One such little-known but incredibly important site is 92 Grove Street, where Alex Haley had a writing studio during the 1960’s.  Probably best known for his books Roots: The Saga of an American Family and The Autobiography of Malcolm X, Haley rented a studio in the back of 92 Grove Street.  It was here that he conducted dozens of interviews with Malcolm X which were the foundation of that groundbreaking autobiography — Haley’s first book, and an enormous part of the legacy and perception of Malcolm X, more than a half century after his death (Malcolm X was assassinated fifty years ago at the Audubon Ballroom in Upper Manhattan).

92 Grove Street today. Source: Google Maps.

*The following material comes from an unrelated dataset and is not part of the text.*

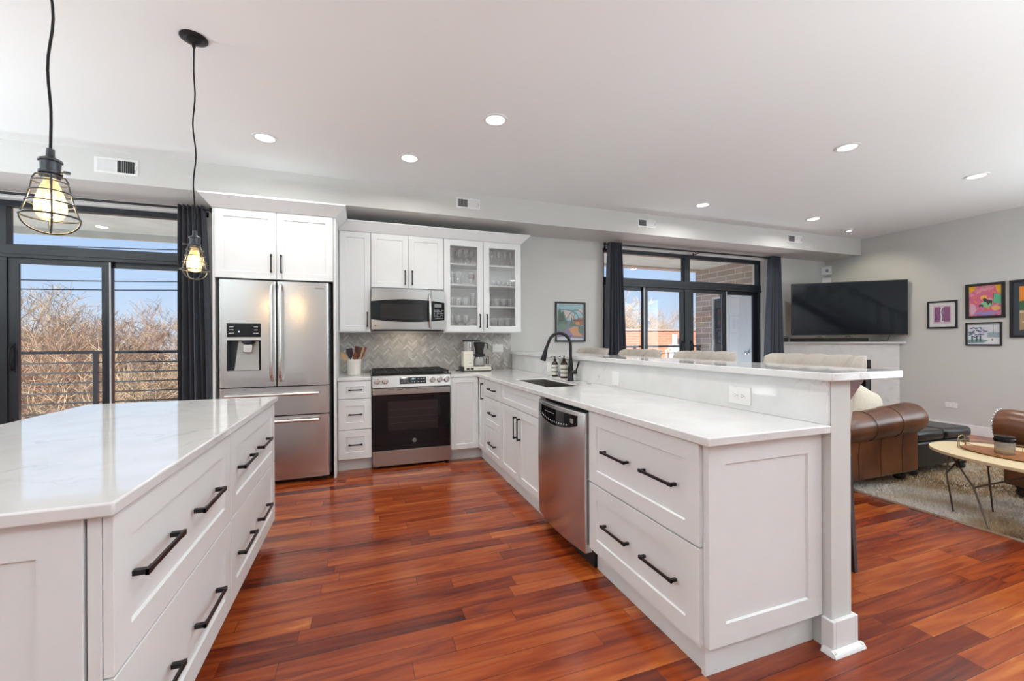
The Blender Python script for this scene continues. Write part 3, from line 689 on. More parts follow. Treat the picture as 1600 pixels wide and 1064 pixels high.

Born in 1921 in Ithaca, NY, Alex Haley served in the Coast Guard for two decades before pursuing his career as a writer in New York City starting in 1959.  It was about this time that Americans were becoming increasingly aware of the Nation of Islam in America.  In 1960, Haley wrote an article on his interview with Elijah Muhammad, leader of the Nation of Islam from 1934 until his death in 1975, published in The Saturday Evening Post and entitled, “Mr. Muhammad Speaks.”  During this time, Haley also conducted a series of interviews for Playboy, which became known as “The Playboy Interviews,” which included Malcolm X.  Other people Haley interviewed in this series included Miles Davis, Martin Luther King, Jr., Leontyne Price, Sammy Davis, Jr., and Quincy Jones.  Haley was encouraged to pursue an autobiography of Malcolm X and according to Haley when he approached him about the project “Malcolm X gave me a startled look when I asked him if he would tell his life story for publication. It was one of the few times I have ever seen him uncertain. ‘I will have to give a book a lot of thought,’ he finally said. Two days later, he telephoned me to meet him again at the Black Muslim restaurant. He said, ‘I’ll agree. I think my life story may help people to appreciate better how Mr. Muhammad salvages black people. But I don’t want my motives for this misinterpreted by anybody — the Nation of Islam must get every penny that might come to me.’”*   Starting in 1963 Haley began over 50 interviews with Malcolm X over a 2-year period  to tell his whole life story.  The Autobiography of Malcolm X, published in 1965.

Haley’s next project would be the result of a decade worth of research and travel over three continents.  Roots: The Saga of an American Family, is a novel based on Haley’s family history which tells the story of his ancestors’ journey from Africa to America as slaves, and then their rise from slavery to freedom.  Published in 1976, the novel received a 1977 Special Citation Pulitzer Prize, caused a national sensation and sold millions of copies.  The book was adapted into a miniseries which was watched by 130 million viewers, shattering viewing records at that time.

Haley’s work inspired a wave of interest in geneaology and more importantly generated significant awareness of the horrors of slavery and its legacy in this country.  Haley died in 1992.